▶ Task to complete: Repeat every line of the listing below exactly, minus the pictures.

▶ Dataset excerpt:
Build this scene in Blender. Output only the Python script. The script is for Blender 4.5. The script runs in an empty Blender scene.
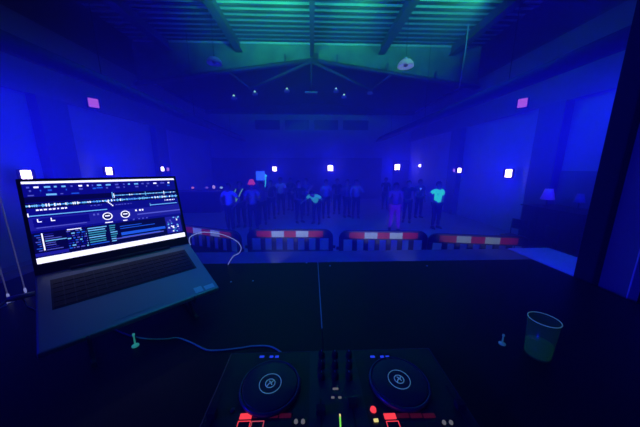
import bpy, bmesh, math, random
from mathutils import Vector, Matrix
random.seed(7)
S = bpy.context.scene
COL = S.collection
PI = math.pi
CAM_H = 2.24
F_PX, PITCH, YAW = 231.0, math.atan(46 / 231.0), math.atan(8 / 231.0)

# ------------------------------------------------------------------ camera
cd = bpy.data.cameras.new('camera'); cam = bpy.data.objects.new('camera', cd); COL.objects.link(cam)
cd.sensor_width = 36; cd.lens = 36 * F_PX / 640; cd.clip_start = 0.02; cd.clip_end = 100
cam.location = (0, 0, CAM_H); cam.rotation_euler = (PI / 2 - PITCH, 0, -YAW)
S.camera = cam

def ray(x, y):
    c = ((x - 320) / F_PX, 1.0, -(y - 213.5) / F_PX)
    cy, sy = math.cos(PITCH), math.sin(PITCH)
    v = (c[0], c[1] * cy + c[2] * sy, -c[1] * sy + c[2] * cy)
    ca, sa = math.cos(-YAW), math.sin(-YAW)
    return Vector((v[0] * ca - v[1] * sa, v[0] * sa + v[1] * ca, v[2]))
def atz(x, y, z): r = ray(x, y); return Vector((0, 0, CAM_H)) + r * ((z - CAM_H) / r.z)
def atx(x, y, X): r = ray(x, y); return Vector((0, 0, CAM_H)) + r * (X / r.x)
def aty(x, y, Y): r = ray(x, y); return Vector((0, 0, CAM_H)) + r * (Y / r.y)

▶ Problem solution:
Build this scene in Blender. Output only the Python script. The script is for Blender 4.5. The script runs in an empty Blender scene.
import bpy, bmesh, math, random
from mathutils import Vector, Matrix
random.seed(7)
S = bpy.context.scene
COL = S.collection
PI = math.pi
CAM_H = 2.24
F_PX, PITCH, YAW = 231.0, math.atan(46 / 231.0), math.atan(8 / 231.0)

# ------------------------------------------------------------------ camera
cd = bpy.data.cameras.new('camera'); cam = bpy.data.objects.new('camera', cd); COL.objects.link(cam)
cd.sensor_width = 36; cd.lens = 36 * F_PX / 640; cd.clip_start = 0.02; cd.clip_end = 100
cam.location = (0, 0, CAM_H); cam.rotation_euler = (PI / 2 - PITCH, 0, -YAW)
S.camera = cam

def ray(x, y):
    c = ((x - 320) / F_PX, 1.0, -(y - 213.5) / F_PX)
    cy, sy = math.cos(PITCH), math.sin(PITCH)
    v = (c[0], c[1] * cy + c[2] * sy, -c[1] * sy + c[2] * cy)
    ca, sa = math.cos(-YAW), math.sin(-YAW)
    return Vector((v[0] * ca - v[1] * sa, v[0] * sa + v[1] * ca, v[2]))
def atz(x, y, z): r = ray(x, y); return Vector((0, 0, CAM_H)) + r * ((z - CAM_H) / r.z)
def atx(x, y, X): r = ray(x, y); return Vector((0, 0, CAM_H)) + r * (X / r.x)
def aty(x, y, Y): r = ray(x, y); return Vector((0, 0, CAM_H)) + r * (Y / r.y)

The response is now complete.